Nature Future Conditional

The story behind the story: Copyfactory

In this week’s Futures story, Naru Dames Sundar introduces us to the Copyfactory and the vagaries of scientific experimentation. You can check out more of Naru’s work on his website and by following him on Twitter. Here, he kindly explains what inspired his tale — as ever it pays to read the story first.

Writing Copyfactory

Copyfactory started out as a hyper-kinetic action piece that involved distributed mind-states and gang warfare. Along the way, I began to think more about the mechanics of uploaded minds, a concept I have seen rendered in a variety of science fiction pieces over the years.
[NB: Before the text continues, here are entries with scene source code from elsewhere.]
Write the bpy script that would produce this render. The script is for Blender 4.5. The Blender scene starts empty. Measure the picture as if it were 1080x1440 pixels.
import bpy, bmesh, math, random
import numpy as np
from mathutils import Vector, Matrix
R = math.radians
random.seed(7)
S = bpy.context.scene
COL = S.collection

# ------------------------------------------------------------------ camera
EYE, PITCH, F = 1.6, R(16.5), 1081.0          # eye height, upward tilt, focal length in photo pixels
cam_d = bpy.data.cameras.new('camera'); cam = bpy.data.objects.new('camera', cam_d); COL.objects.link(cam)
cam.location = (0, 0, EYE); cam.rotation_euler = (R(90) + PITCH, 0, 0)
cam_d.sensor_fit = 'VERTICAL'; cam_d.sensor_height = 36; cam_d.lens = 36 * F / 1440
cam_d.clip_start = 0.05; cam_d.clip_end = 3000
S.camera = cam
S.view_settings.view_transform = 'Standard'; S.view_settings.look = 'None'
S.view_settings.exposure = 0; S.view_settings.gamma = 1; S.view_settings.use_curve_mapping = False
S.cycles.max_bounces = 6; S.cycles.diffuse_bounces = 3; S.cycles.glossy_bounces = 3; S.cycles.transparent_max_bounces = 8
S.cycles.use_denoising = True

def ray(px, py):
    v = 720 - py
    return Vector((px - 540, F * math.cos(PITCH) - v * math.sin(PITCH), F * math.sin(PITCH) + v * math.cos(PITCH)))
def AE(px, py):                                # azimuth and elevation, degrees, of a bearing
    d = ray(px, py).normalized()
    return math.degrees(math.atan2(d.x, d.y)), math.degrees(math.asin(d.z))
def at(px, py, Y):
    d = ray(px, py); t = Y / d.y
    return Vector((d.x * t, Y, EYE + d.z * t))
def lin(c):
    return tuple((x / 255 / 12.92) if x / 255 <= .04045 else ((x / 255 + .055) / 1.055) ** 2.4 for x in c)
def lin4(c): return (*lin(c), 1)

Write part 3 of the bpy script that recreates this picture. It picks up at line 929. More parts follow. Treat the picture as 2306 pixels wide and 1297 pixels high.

In science and in engineering, the process of arriving at a thing is fraught with a field of discarded solutions; iterations that could have been.

What happens when these iterations are pieces of consciousness? What happens when these iterations, broken irreparably, have thoughts and feelings — and have that most primal of conscious desires, a will to live? From there the story wrote itself in a single sitting, although the ending eluded me until a day or two later. What I love about the story is the image of the fragments, the broken half-copies that stitch themselves together around a patchwork of memories.

Whether  it is a piece of music or a fragment of a poem, an idea does not need to be complete in order to inspire, to resonate. Most of the time, the idea of completeness itself is an illusion, a false ideal to strive for. As it is with ideas, so it is with ourselves.